11. Balance Sheet Assessment
Applied Industrial reported $418.7 million of cash and $572.3 million of debt on its balance sheet in the most recent quarter. As investors in high-quality companies, we primarily focus on two things: 1) that a company’s debt level isn’t too high and 2) that its interest payments are not excessively burdening the business.

With $579.3 million of EBITDA over the last 12 months, we view Applied Industrial’s 0.3× net-debt-to-EBITDA ratio as safe. We also see its $246,000 of annual interest expenses as appropriate. The company’s profits give it plenty of breathing room, allowing it to continue investing in growth initiatives.
12. Key Takeaways from Applied Industrial’s Q3 Results
It was encouraging to see Applied Industrial beat analysts’ EBITDA expectations this quarter. We were also happy its revenue narrowly outperformed Wall Street’s estimates. On the other hand, its full-year EPS guidance slightly missed. Overall, this print had some key positives. The stock traded up 3% to $267.90 immediately following the results.
13. Is Now The Time To Buy Applied Industrial?
Updated: December 4, 2025 at 10:13 PM EST
Before investing in or passing on Applied Industrial, we urge you to understand the company’s business quality (or lack thereof), valuation, and the latest quarterly results - in that order.
Applied Industrial’s business quality ultimately falls short of our standards. Although its revenue growth was good over the last five years, it’s expected to deteriorate over the next 12 months and its flat organic revenue disappointed. And while the company’s astounding EPS growth over the last five years shows its profits are trickling down to shareholders, the downside is its projected EPS for the next year is lacking.
Applied Industrial’s P/E ratio based on the next 12 months is 24.1x. Beauty is in the eye of the beholder, but our analysis shows the upside isn’t great compared to the potential downside. We're fairly confident there are better stocks to buy right now.
Wall Street analysts have a consensus one-year price target of $304.17 on the company (compared to the current share price of $253.02).

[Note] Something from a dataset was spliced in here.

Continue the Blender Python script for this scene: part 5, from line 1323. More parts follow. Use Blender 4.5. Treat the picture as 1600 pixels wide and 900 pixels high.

Although the price target is bullish, readers should exercise caution because analysts tend to be overly optimistic. The firms they work for, often big banks, have relationships with companies that extend into fundraising, M&A advisory, and other rewarding business lines. As a result, they typically hesitate to say bad things for fear they will lose out. We at StockStory do not suffer from such conflicts of interest, so we’ll always tell it like it is.